■ **DATASET EXCERPT**:
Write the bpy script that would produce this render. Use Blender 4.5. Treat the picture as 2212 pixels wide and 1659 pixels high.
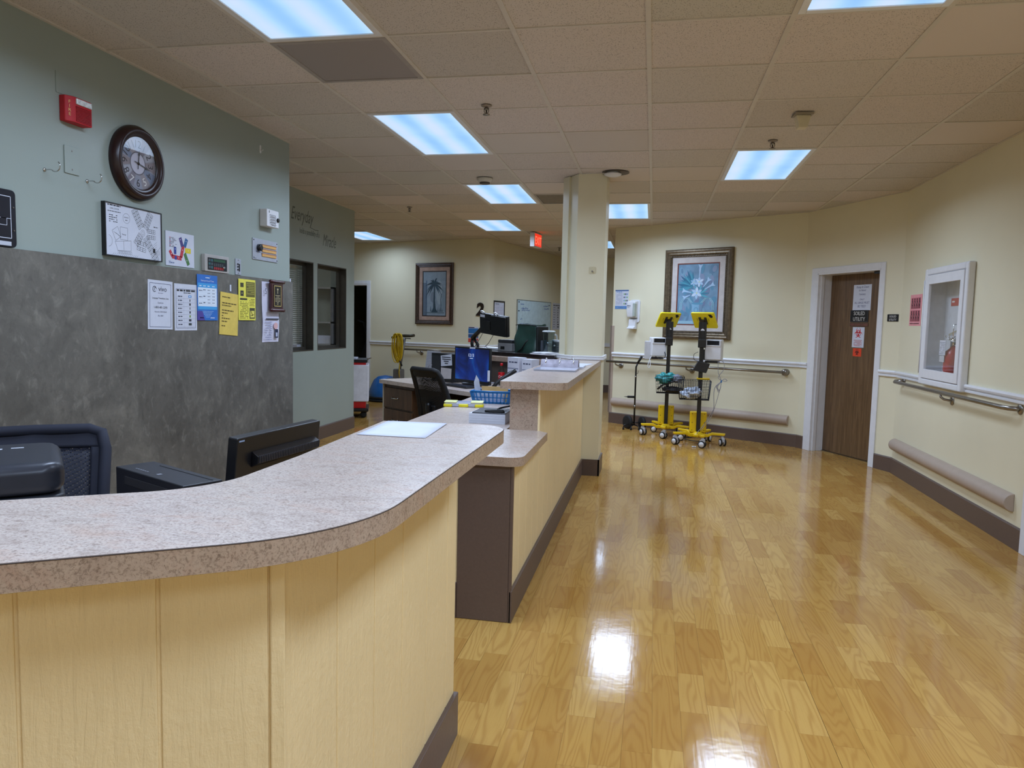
import bpy, bmesh, math, random
from mathutils import Matrix, Vector, noise
random.seed(7)
PI = math.pi
for o in list(bpy.data.objects):
    bpy.data.objects.remove(o, do_unlink=True)
SC = bpy.context.scene
COL = SC.collection

# ------------------------------------------------------------------ camera
CAMZ = 1.39
pitch, yaw, roll = 0.08461443, 0.18838988, 0.02323739
fw = Vector((-math.sin(yaw) * math.cos(pitch), math.cos(yaw) * math.cos(pitch), -math.sin(pitch)))
rt = Vector((math.cos(yaw), math.sin(yaw), 0))
up = rt.cross(fw)
r2 = rt * math.cos(roll) + up * math.sin(roll)
u2 = up * math.cos(roll) - rt * math.sin(roll)
cam_data = bpy.data.cameras.new('camera')
cam_data.sensor_width = 36.0
cam_data.lens = 1581.28 / 2212 * 36.0
cam_data.clip_start = 0.02
cam = bpy.data.objects.new('camera', cam_data)
COL.objects.link(cam)
m = Matrix((r2, u2, -fw)).transposed().to_4x4()
m.translation = (0, 0, CAMZ)
cam.matrix_world = m
SC.camera = cam

# ------------------------------------------------------------------ world, exposure, lamp power
w = bpy.data.worlds.new('world')
SC.world = w
w.use_nodes = True
w.node_tree.nodes['Background'].inputs[0].default_value = (0.9, 0.95, 1.0, 1)
w.node_tree.nodes['Background'].inputs[1].default_value = 0.05
SC.view_settings.view_transform = 'Standard'
SC.view_settings.look = 'None'
SC.view_settings.exposure = 0.0
SC.view_settings.gamma = 1.0
SC.view_settings.use_curve_mapping = False
SC.cycles.use_denoising = True
SC.cycles.max_bounces = 8
SC.cycles.diffuse_bounces = 4
SC.cycles.adaptive_threshold = 0.015
SC.cycles.sample_clamp_indirect = 6.0
LAMP_W = 34.0                      # power of each 2x4 ceiling fixture
LAMP_COL = (0.60, 0.745, 1.0)
CEIL = 2.72

# ------------------------------------------------------------------ materials
def lin(c):
    def f(x):
        x /= 255.0
        return x / 12.92 if x <= 0.04045 else ((x + 0.055) / 1.055) ** 2.4
    return (f(c[0]), f(c[1]), f(c[2]), 1.0)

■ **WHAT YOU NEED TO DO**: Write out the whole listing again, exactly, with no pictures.

■ **EXPECTED OUTPUT**:
Write the bpy script that would produce this render. Use Blender 4.5. Treat the picture as 2212 pixels wide and 1659 pixels high.
import bpy, bmesh, math, random
from mathutils import Matrix, Vector, noise
random.seed(7)
PI = math.pi
for o in list(bpy.data.objects):
    bpy.data.objects.remove(o, do_unlink=True)
SC = bpy.context.scene
COL = SC.collection

# ------------------------------------------------------------------ camera
CAMZ = 1.39
pitch, yaw, roll = 0.08461443, 0.18838988, 0.02323739
fw = Vector((-math.sin(yaw) * math.cos(pitch), math.cos(yaw) * math.cos(pitch), -math.sin(pitch)))
rt = Vector((math.cos(yaw), math.sin(yaw), 0))
up = rt.cross(fw)
r2 = rt * math.cos(roll) + up * math.sin(roll)
u2 = up * math.cos(roll) - rt * math.sin(roll)
cam_data = bpy.data.cameras.new('camera')
cam_data.sensor_width = 36.0
cam_data.lens = 1581.28 / 2212 * 36.0
cam_data.clip_start = 0.02
cam = bpy.data.objects.new('camera', cam_data)
COL.objects.link(cam)
m = Matrix((r2, u2, -fw)).transposed().to_4x4()
m.translation = (0, 0, CAMZ)
cam.matrix_world = m
SC.camera = cam

# ------------------------------------------------------------------ world, exposure, lamp power
w = bpy.data.worlds.new('world')
SC.world = w
w.use_nodes = True
w.node_tree.nodes['Background'].inputs[0].default_value = (0.9, 0.95, 1.0, 1)
w.node_tree.nodes['Background'].inputs[1].default_value = 0.05
SC.view_settings.view_transform = 'Standard'
SC.view_settings.look = 'None'
SC.view_settings.exposure = 0.0
SC.view_settings.gamma = 1.0
SC.view_settings.use_curve_mapping = False
SC.cycles.use_denoising = True
SC.cycles.max_bounces = 8
SC.cycles.diffuse_bounces = 4
SC.cycles.adaptive_threshold = 0.015
SC.cycles.sample_clamp_indirect = 6.0
LAMP_W = 34.0                      # power of each 2x4 ceiling fixture
LAMP_COL = (0.60, 0.745, 1.0)
CEIL = 2.72

# ------------------------------------------------------------------ materials
def lin(c):
    def f(x):
        x /= 255.0
        return x / 12.92 if x <= 0.04045 else ((x + 0.055) / 1.055) ** 2.4
    return (f(c[0]), f(c[1]), f(c[2]), 1.0)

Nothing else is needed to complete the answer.